Friday, May 8, 2009

Justification 101

I wish I was more confident, I really do. I wish I was one of those people who could live her life without feeling the need to explain any potentially embarrassing actions. I am not one of those people. Hence I form elaborate reasoning for doing ridiculous or excessive things.

"You can never have too much of something as long as you collect it." Think about it. No one can give you guff about having four pairs of Ann Demeulemeester boots or four vintage studded jackets by the same brand if you say you collect them. I don't harsh my boyfriend for spending countless hours and dollars trolling Ebay for 80's home recording cassette tapes and he doesn't hate on my for my massive closet. This cannot be used as a method of cheating other people out of cool goods. A former of coworker at Beacons used to always whine that she should get everything that was vintage Chloe that came in because she "collected it". I tried to use the same excuse with her when it came to metal shirts but she said she collected them too.

"I was a cultural studies major focusing in media and popular culture.
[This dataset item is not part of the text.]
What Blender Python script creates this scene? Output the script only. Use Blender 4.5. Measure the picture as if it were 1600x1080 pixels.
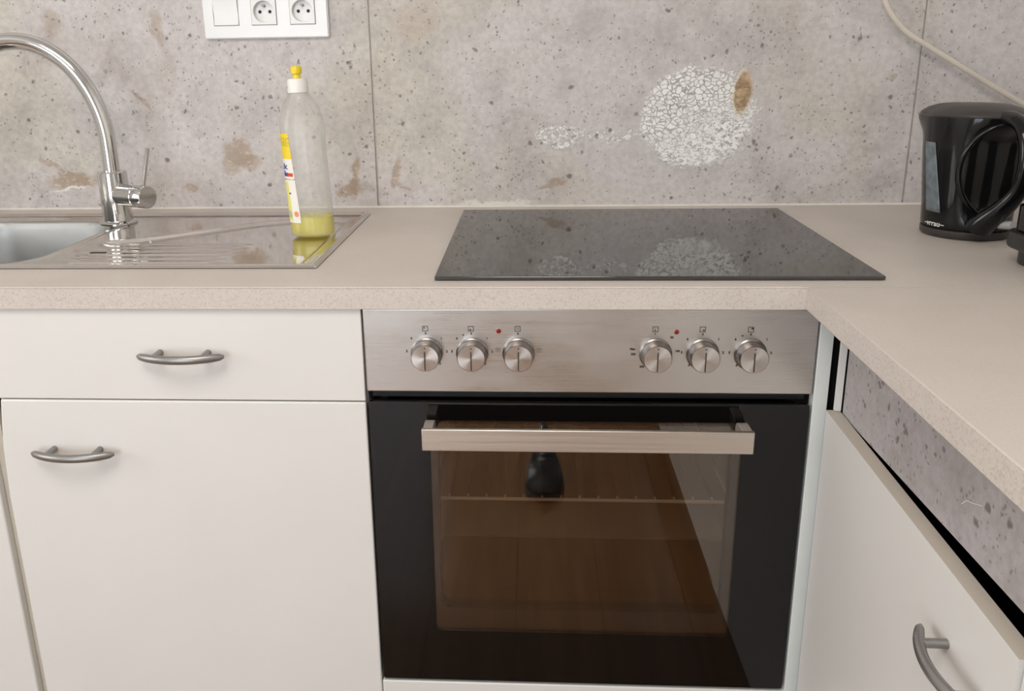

All these reality shows I watch are relevant to my field of study." If you've spent five minutes on this blog you probably know that I am addicted to bad tv. Which is funny because I don't even have an antenna, much less cable. But I'm addicted to watching bad tv on the internet. I don't get too ashamed about it unless someone else is around, I have the remote, and I flip to Oxygen to watch Bad Girls Club or the latest VH1 romance spin-off. Then I get all nervous and tingly, like I have to explain myself. Usually this is unnecessary because I've realized that almost everyone secretly loves the crap that I watch, even dudes. And they feel relieved that someone else picked it out so they get to watch it with a clean conscience.